MOSES LAKE — Courtney Hanson describes American Sign Language (ASL) as “the Yoda language.”

“We talk backward all the time,” the 16-year-old said in-between bites of pizza outside the common room at Moses Lake High School.

It’s Saturday, and Hanson is one of five Moses Lake High School students – all girls – who are at the high school for a nearly day-long ASL competition. Thirty-five students from seven high schools across Eastern Washington were in Moses Lake to show off their ASL skills.

With the top six school hopefully moving on to a statewide competition in April.

While there is a version of sign language that is a direct translation of English, ASL is its own separate language — complete with its own grammar — and it’s taught that way at Moses Lake High School.

“In English, we say, ‘I am going to the store,’” explained Kristi Couch, ASL teacher at Moses Lake High School. “In ASL, I sign, ‘store I go to.’”

Couch says many of the small words in English – definite and indefinite articles, the verb “to be” – are simply not used in ASL. A number of languages across the world – such as Russian and Arabic – make little use of the verb “to be.”

“It’s a totally different language,” Couch said. “Emphasis can be communicated through facial expression, body language, even the speed of signing. It’s a very visual language.”

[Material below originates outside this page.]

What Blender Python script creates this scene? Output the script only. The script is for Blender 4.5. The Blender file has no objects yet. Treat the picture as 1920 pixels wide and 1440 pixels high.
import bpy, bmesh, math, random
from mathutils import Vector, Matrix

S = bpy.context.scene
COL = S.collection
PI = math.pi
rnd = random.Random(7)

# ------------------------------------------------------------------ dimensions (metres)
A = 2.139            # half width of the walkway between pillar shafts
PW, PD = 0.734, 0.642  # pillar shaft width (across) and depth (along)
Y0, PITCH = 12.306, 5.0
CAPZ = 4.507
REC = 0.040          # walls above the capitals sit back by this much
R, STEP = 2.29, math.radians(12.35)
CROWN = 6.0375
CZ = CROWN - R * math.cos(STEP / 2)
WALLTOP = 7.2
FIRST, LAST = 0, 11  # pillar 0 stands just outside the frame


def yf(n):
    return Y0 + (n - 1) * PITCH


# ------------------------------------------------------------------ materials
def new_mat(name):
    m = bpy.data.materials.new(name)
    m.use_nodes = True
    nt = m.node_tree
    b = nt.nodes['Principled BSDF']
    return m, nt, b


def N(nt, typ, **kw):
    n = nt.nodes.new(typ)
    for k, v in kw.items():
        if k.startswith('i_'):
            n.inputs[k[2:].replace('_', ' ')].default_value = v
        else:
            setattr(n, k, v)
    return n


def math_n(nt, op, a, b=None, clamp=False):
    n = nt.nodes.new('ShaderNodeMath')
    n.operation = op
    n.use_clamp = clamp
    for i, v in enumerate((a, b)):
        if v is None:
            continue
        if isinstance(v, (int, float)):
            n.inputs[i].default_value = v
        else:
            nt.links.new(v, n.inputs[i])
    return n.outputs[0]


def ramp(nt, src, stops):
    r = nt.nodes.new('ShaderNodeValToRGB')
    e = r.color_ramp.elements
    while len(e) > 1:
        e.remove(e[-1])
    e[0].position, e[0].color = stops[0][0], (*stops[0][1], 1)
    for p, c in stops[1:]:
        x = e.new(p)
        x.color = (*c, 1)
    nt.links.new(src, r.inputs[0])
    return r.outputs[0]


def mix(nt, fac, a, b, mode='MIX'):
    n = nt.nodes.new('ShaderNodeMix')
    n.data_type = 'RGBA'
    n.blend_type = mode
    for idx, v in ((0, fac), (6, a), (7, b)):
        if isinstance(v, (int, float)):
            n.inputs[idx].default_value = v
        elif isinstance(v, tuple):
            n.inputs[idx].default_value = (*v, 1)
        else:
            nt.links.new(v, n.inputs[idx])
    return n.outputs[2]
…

Couch said students were grilled by a panel of judges – as individuals and as school teams – in four areas. First, they had to describe and tell a story about a picture in no less than a minute and a half and no more than three minutes. Second, they had to watch a video of someone signing and pick the best English translation. They had to take a comprehensive exam on deaf culture. And last, they had 40 minutes to come up with an acrostic story using each letter of the alphabet, and then as a team tell that story to the judges.

Despite the presence of 35 teenagers, the common room at Moses Lake High school is quiet for lunch. That doesn’t mean no one is talking, it just means it’s “voices off” for the day as kids use their hands and their bodies to communicate.

“This has been a good opportunity,” said Rebecca Lakoduk, a 16-year-old junior. “I’d like to go into interpreting, because in learning ASL, I know what it feels like not to be able communicate.”